2021年10月31日07時18分
プロ野球のオリックスが、25年ぶりにパ・リーグ制覇を果たした。2年連続最下位、長らくBクラスに低迷していたチームが変貌を遂げた要因には、先を見据えた眼力と勇気を持った中嶋監督の手腕があった。
絶妙タクト、けがに配慮 救援は3日連投させず―プロ野球「中嶋マジック」(下)
◇「今までと一緒は駄目」
5月5日の西武戦前の練習中。中嶋監督はいつものようにふらっと安達に近づき、冗談っぽく言った。「きょう、セカンドでいくから」。何の前触れもなかった予想外の一言。遊撃のレギュラーを張ってきた安達は「本当ですか」と返したが、監督の言葉はうそではなかった。

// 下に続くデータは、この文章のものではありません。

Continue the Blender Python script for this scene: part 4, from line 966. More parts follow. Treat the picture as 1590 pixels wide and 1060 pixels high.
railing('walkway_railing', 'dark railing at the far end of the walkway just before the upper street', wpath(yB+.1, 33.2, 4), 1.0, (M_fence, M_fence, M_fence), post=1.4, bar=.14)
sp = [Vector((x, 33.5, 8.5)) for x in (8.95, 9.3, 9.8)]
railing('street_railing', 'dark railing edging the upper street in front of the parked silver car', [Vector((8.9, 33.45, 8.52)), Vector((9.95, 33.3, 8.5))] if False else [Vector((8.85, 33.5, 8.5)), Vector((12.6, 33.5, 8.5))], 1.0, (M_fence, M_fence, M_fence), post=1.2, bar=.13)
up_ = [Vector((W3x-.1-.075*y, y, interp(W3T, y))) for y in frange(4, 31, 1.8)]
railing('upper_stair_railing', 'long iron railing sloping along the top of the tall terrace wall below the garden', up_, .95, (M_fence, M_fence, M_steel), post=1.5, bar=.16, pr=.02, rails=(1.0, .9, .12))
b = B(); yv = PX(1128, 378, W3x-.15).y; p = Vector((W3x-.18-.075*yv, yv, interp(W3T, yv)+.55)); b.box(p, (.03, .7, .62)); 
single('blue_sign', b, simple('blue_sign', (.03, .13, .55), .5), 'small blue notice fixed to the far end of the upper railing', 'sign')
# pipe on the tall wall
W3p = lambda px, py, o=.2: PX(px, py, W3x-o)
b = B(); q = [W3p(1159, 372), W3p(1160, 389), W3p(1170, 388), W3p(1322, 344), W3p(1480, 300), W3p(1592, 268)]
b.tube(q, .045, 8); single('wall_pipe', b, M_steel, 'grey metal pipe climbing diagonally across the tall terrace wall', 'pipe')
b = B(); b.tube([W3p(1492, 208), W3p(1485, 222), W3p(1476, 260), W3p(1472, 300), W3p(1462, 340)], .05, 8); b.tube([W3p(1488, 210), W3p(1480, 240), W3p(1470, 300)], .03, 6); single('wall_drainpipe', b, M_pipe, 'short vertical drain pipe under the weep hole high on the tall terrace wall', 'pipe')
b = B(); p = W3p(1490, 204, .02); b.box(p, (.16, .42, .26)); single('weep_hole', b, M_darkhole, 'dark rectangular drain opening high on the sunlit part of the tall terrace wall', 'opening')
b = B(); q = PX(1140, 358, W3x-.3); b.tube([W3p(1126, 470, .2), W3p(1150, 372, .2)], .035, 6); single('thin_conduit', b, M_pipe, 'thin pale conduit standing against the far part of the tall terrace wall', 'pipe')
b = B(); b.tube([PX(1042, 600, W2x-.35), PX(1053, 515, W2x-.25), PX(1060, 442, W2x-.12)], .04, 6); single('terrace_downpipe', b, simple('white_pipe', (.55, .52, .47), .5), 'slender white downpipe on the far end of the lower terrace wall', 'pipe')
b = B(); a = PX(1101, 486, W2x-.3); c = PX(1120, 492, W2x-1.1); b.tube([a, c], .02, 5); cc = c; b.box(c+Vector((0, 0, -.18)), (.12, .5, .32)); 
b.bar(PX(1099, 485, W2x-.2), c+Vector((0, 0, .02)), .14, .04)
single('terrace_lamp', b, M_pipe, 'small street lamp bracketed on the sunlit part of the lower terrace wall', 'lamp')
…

この日から、高卒2年目の紅林を正遊撃手に据えた。安達は難病の潰瘍性大腸炎を抱え、全試合は出場できない。安達は「ショートは出続けないとチームは強くならない。今だろうなと思った」。このタイミングでのコンバートを受け入れた。
4月は守備でミスを連発していた紅林の起用には、時期尚早との見方もあった。安達も「どうなんだろうな」と懐疑的だったが、19歳の成長速度はすさまじかった。シーズン終盤には、何度も好守でチームを救う。中嶋監督は「もともと下手ではないしやれる子」とみていた。自分の眼力を信じ、変化をいとわないのが中嶋流だ。
就任時から育成と勝利の両立を目指した。「育てながら勝つ」。実際はかなり難しいが、一度もぶれなかった。7月に「2軍で調子がいい。見てみたい」と抜てきした来田が、高卒新人史上初の初打席初球本塁打のインパクトを残した。優勝争い真っただ中の9月には、今季デビューして未勝利だった山崎颯を先発ローテーションに入れた。
大黒柱の吉田正がけがで離脱した9月には、対応力が増してきた紅林を代わりの3番で起用。紅林のバットが勝利を呼び込んだ試合もあり、この思い切りも吉と出た。安達をコンバートした西武戦後に監督は「われわれは最下位から始まったチャレンジャー。今までと一緒では駄目だ」。言葉に信念が見えた。